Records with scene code

━━━━━━

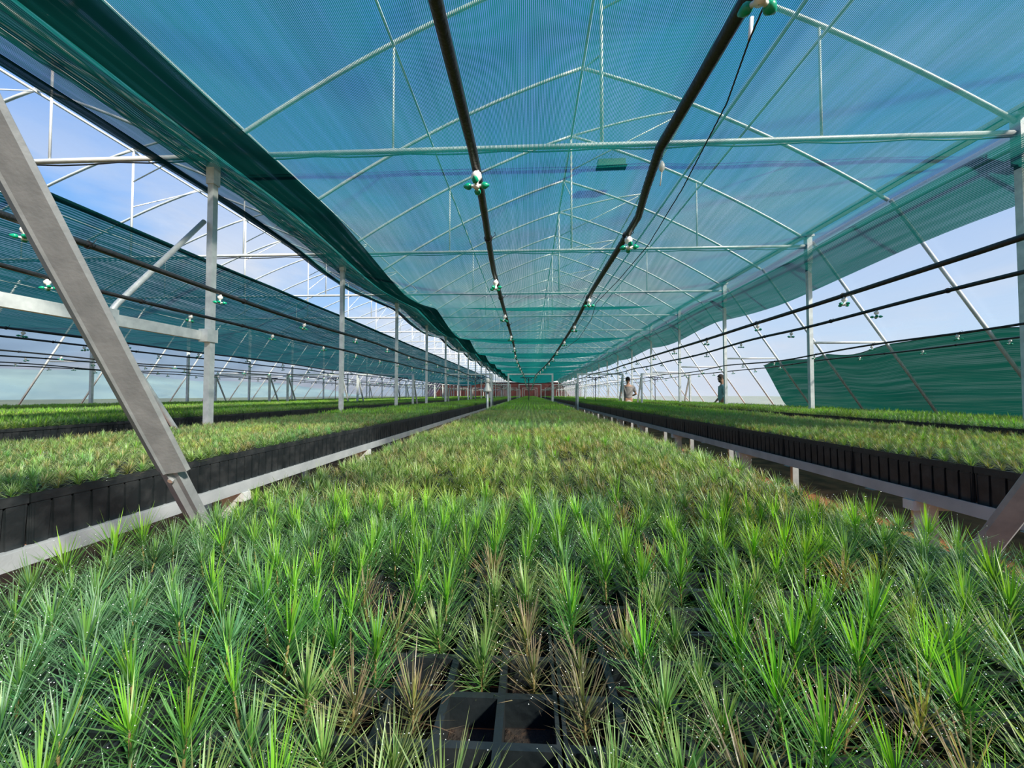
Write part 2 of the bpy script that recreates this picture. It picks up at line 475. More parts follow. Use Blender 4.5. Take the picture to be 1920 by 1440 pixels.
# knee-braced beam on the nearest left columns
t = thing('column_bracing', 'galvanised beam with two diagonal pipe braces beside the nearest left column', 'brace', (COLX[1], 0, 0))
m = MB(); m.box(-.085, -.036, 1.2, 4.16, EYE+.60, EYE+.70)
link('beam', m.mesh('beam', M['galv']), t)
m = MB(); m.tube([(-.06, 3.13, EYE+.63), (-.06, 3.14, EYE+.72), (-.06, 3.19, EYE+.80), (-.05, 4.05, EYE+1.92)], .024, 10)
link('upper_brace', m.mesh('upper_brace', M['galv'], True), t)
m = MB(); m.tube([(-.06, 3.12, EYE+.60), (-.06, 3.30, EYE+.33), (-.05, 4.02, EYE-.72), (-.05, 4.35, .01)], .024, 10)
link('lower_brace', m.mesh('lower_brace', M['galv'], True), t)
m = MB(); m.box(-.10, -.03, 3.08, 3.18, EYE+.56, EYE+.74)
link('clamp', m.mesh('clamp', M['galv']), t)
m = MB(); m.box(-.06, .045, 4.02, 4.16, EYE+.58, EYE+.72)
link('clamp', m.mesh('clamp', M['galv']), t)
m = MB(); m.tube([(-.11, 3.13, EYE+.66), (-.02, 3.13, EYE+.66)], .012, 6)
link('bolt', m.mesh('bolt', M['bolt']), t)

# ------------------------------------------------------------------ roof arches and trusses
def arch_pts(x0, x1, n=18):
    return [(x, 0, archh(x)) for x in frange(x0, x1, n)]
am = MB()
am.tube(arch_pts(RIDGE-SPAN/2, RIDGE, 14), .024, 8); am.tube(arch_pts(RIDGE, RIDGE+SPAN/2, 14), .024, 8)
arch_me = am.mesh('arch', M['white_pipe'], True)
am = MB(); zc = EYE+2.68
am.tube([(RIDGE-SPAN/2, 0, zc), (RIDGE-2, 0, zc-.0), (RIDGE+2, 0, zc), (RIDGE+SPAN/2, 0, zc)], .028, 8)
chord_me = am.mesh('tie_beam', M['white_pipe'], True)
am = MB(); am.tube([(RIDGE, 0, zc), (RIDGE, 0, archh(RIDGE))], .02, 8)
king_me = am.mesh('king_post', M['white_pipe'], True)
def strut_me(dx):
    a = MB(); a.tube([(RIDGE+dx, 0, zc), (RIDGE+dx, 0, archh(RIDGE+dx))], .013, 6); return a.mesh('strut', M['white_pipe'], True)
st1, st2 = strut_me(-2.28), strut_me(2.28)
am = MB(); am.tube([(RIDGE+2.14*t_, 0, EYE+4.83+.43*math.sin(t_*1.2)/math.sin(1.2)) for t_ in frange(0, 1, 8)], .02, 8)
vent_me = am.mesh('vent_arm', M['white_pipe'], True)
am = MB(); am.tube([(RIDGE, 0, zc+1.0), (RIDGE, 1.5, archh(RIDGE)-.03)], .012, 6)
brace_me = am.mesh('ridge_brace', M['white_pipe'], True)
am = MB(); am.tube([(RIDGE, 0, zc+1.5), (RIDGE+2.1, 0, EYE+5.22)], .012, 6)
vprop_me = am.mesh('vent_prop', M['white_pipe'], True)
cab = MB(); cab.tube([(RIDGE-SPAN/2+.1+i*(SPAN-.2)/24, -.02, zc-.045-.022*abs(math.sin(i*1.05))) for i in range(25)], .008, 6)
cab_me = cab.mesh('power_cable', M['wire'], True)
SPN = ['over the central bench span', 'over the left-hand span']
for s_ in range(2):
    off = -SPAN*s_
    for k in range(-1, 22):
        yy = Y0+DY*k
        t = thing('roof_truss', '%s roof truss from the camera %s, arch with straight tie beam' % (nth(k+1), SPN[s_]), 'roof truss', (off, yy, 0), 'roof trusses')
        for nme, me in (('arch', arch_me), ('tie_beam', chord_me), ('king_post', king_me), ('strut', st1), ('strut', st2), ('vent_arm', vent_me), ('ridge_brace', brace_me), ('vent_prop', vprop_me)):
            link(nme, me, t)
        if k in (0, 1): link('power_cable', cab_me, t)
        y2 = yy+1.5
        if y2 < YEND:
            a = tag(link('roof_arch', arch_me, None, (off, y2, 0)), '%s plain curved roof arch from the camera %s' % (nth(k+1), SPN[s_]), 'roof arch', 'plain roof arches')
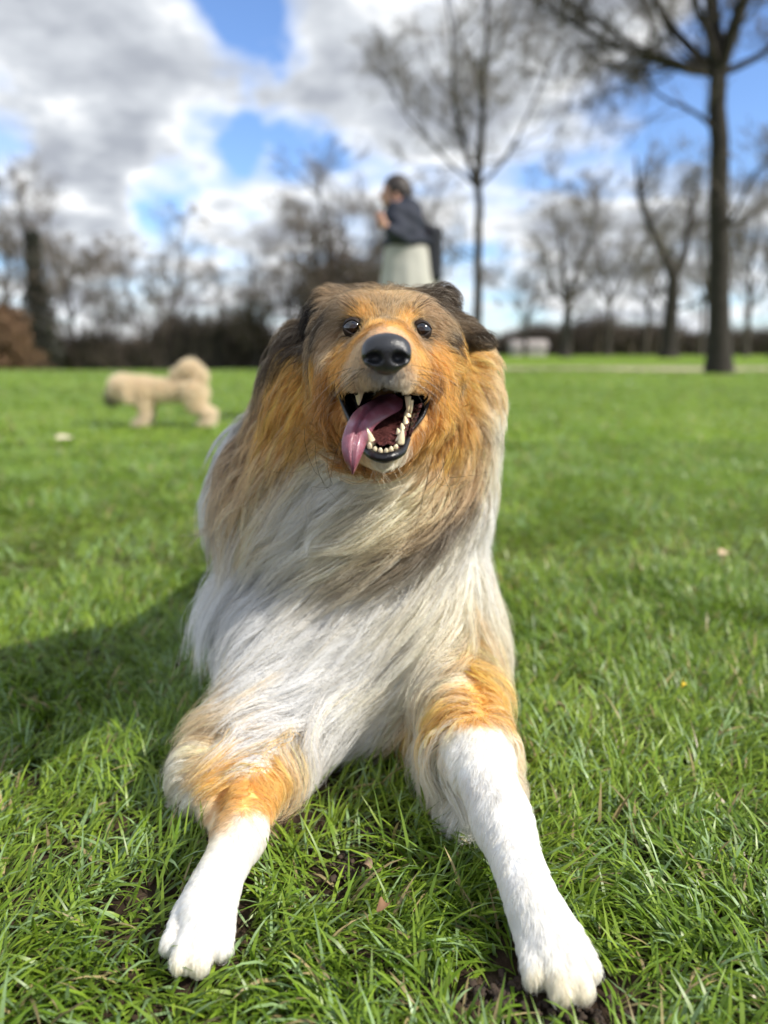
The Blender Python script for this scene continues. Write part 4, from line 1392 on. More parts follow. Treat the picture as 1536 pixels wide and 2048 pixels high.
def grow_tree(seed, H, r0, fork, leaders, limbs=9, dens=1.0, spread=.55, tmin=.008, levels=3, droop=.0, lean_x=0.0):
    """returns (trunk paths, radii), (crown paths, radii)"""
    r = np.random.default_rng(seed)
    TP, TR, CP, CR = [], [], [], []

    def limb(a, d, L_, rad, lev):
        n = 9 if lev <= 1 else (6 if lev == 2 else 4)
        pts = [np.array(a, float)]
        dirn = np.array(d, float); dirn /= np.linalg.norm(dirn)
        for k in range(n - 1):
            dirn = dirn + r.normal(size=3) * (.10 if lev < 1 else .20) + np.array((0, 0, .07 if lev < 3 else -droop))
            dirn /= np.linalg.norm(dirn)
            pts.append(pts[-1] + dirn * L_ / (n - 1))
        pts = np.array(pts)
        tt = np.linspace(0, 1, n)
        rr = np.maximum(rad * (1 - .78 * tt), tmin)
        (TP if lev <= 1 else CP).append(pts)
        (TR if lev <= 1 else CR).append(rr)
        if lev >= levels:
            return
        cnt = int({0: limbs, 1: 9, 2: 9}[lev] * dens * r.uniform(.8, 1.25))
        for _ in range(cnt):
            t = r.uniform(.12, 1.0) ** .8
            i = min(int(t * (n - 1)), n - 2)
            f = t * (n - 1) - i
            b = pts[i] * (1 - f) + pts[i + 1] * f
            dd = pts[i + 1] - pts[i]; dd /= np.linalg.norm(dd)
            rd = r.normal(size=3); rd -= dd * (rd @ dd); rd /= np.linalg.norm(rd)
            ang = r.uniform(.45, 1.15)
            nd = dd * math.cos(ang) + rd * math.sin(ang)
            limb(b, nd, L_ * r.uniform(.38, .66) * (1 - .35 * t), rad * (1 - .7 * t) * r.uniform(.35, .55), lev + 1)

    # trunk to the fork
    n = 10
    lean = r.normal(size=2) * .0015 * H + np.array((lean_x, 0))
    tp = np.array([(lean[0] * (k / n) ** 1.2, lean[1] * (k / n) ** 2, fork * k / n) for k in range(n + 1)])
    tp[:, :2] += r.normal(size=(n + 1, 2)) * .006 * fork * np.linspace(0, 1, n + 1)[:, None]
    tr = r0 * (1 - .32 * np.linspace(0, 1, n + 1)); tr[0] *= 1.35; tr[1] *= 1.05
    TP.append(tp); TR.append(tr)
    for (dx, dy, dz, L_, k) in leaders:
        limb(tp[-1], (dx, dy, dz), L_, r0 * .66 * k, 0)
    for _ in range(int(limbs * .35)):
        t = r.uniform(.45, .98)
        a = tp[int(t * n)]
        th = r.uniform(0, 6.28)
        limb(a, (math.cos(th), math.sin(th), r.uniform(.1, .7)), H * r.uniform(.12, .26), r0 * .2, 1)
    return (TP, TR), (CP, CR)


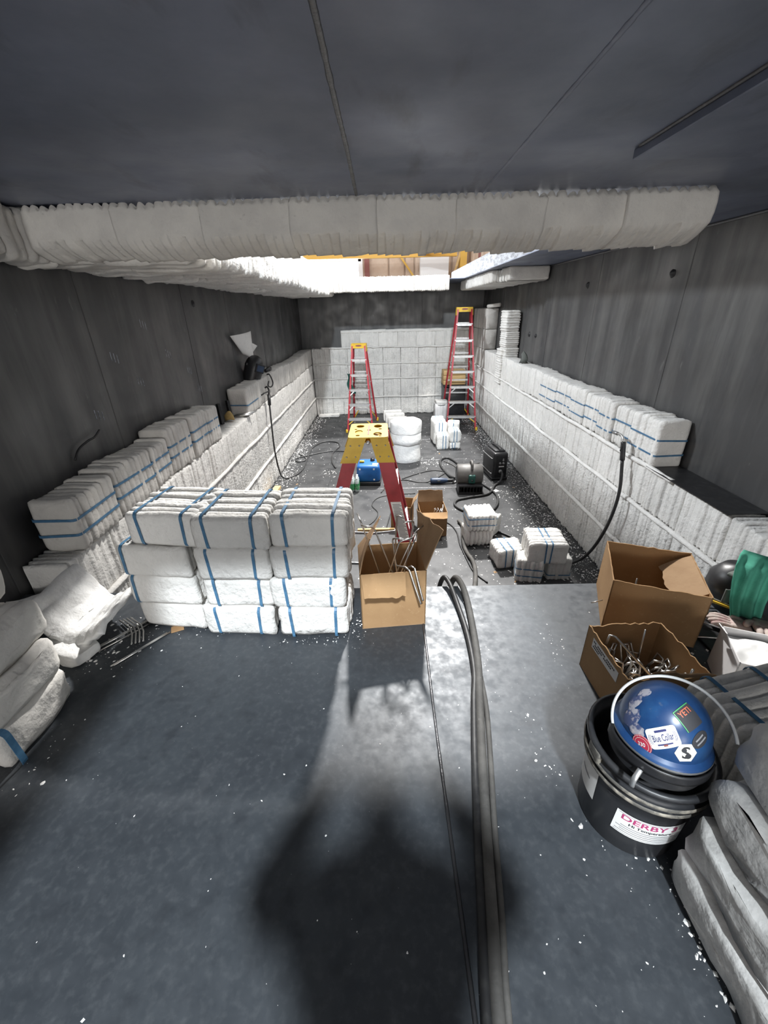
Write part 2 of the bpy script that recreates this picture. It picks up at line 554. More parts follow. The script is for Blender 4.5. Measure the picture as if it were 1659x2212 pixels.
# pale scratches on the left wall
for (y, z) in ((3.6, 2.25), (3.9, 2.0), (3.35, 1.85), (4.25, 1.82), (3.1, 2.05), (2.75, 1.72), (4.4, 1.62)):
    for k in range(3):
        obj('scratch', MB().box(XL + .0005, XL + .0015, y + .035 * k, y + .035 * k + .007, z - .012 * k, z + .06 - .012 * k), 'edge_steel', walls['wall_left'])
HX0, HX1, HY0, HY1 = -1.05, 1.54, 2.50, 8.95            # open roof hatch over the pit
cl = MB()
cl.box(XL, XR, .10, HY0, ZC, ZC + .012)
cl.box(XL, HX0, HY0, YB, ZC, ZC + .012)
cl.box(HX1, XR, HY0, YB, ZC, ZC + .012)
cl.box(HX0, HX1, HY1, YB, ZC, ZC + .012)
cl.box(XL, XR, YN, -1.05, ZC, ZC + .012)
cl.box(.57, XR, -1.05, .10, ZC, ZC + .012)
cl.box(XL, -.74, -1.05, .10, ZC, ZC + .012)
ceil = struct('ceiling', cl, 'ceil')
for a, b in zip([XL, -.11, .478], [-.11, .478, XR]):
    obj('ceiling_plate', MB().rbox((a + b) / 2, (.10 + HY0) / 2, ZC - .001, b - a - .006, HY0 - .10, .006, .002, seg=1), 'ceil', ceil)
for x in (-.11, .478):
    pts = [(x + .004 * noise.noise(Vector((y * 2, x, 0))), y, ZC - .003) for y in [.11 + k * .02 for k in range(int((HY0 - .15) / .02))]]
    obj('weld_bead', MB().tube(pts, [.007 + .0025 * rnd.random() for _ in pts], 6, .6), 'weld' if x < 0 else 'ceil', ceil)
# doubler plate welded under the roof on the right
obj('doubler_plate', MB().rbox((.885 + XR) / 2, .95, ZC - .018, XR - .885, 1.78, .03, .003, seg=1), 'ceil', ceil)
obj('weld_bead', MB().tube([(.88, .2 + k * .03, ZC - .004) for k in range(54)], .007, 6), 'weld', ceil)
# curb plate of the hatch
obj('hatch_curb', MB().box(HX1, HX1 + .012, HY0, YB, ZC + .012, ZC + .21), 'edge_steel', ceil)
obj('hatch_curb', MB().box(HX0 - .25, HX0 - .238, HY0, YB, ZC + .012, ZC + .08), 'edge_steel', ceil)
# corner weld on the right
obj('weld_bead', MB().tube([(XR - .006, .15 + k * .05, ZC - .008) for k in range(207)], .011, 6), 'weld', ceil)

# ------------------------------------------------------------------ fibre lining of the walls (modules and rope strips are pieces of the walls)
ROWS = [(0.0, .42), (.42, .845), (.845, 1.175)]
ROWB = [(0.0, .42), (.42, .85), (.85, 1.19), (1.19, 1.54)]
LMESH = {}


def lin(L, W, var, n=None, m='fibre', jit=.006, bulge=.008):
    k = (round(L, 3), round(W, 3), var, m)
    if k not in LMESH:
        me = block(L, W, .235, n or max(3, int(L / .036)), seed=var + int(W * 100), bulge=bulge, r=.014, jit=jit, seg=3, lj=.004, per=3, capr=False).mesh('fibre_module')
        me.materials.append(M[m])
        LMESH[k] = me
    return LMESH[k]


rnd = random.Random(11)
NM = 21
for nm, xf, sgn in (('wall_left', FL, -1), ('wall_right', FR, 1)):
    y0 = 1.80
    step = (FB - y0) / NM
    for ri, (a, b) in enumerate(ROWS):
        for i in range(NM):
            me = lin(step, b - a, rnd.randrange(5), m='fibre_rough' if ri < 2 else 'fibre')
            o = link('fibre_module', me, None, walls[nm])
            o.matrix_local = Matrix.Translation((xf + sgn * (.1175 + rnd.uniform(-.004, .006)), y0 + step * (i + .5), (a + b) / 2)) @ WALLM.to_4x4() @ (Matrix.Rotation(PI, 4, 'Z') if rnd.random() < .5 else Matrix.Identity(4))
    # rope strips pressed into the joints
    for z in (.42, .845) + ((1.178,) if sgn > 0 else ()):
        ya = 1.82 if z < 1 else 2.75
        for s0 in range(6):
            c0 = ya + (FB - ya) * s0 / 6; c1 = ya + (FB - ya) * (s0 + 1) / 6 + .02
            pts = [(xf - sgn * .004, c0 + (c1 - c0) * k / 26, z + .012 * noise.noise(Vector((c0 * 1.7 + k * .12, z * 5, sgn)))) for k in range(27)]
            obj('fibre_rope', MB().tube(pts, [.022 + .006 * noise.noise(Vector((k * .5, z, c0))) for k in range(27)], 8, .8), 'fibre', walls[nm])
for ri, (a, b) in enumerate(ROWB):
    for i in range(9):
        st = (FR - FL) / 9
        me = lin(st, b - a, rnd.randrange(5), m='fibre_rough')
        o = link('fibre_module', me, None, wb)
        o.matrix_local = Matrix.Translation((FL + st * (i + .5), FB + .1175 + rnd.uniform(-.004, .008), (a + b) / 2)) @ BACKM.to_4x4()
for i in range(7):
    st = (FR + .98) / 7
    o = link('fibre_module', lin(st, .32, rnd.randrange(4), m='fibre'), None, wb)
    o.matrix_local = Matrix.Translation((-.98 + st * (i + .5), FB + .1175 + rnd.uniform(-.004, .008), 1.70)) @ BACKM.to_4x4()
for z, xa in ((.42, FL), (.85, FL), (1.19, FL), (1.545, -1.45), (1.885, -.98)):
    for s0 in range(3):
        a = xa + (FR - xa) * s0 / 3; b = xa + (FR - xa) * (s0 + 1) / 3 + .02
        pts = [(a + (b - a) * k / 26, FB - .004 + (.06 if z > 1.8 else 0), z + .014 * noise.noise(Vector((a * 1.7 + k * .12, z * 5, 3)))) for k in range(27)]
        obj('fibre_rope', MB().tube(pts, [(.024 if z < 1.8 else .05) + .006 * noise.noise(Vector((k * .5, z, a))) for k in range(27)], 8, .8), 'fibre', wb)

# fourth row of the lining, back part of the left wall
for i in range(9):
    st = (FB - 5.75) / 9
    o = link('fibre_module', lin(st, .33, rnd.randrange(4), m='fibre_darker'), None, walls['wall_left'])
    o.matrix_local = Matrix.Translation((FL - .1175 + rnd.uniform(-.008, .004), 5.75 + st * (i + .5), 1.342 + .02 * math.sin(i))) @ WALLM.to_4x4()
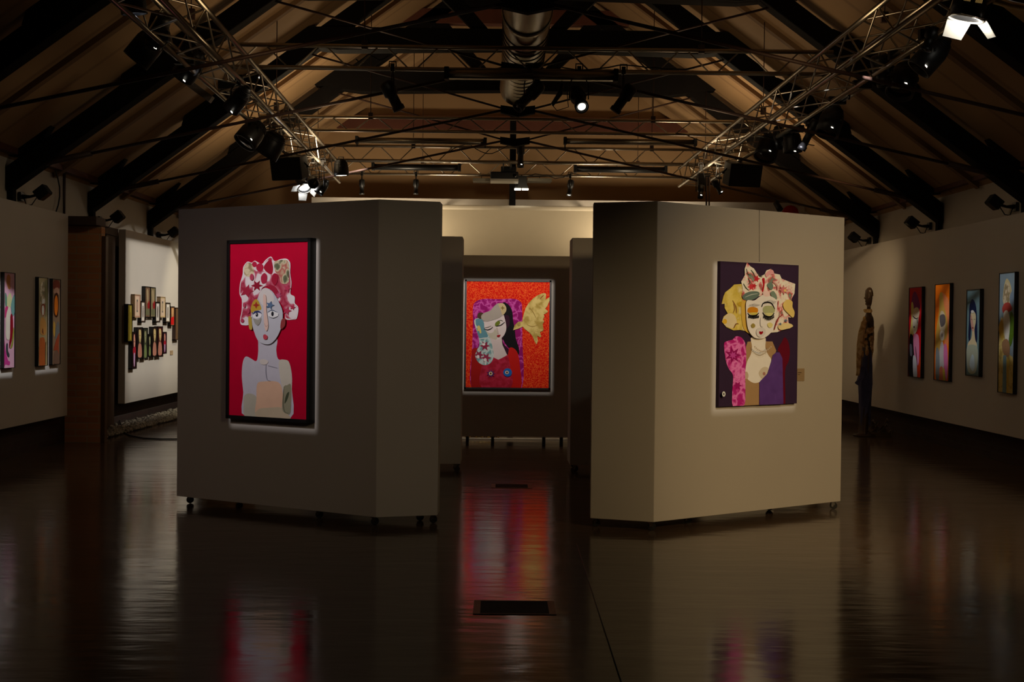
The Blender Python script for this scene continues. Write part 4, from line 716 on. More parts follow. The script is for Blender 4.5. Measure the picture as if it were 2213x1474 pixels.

━━━━━━

▸ Exercise task
Everything from the first line to the line with "link('bolt', m.mesh('bolt', M['bolt']), t)" must be repeated exactly, and nothing else. Leave the pictures out.

▸ Written answer
Write part 2 of the bpy script that recreates this picture. It picks up at line 475. More parts follow. Use Blender 4.5. Take the picture to be 1920 by 1440 pixels.
# knee-braced beam on the nearest left columns
t = thing('column_bracing', 'galvanised beam with two diagonal pipe braces beside the nearest left column', 'brace', (COLX[1], 0, 0))
m = MB(); m.box(-.085, -.036, 1.2, 4.16, EYE+.60, EYE+.70)
link('beam', m.mesh('beam', M['galv']), t)
m = MB(); m.tube([(-.06, 3.13, EYE+.63), (-.06, 3.14, EYE+.72), (-.06, 3.19, EYE+.80), (-.05, 4.05, EYE+1.92)], .024, 10)
link('upper_brace', m.mesh('upper_brace', M['galv'], True), t)
m = MB(); m.tube([(-.06, 3.12, EYE+.60), (-.06, 3.30, EYE+.33), (-.05, 4.02, EYE-.72), (-.05, 4.35, .01)], .024, 10)
link('lower_brace', m.mesh('lower_brace', M['galv'], True), t)
m = MB(); m.box(-.10, -.03, 3.08, 3.18, EYE+.56, EYE+.74)
link('clamp', m.mesh('clamp', M['galv']), t)
m = MB(); m.box(-.06, .045, 4.02, 4.16, EYE+.58, EYE+.72)
link('clamp', m.mesh('clamp', M['galv']), t)
m = MB(); m.tube([(-.11, 3.13, EYE+.66), (-.02, 3.13, EYE+.66)], .012, 6)
link('bolt', m.mesh('bolt', M['bolt']), t)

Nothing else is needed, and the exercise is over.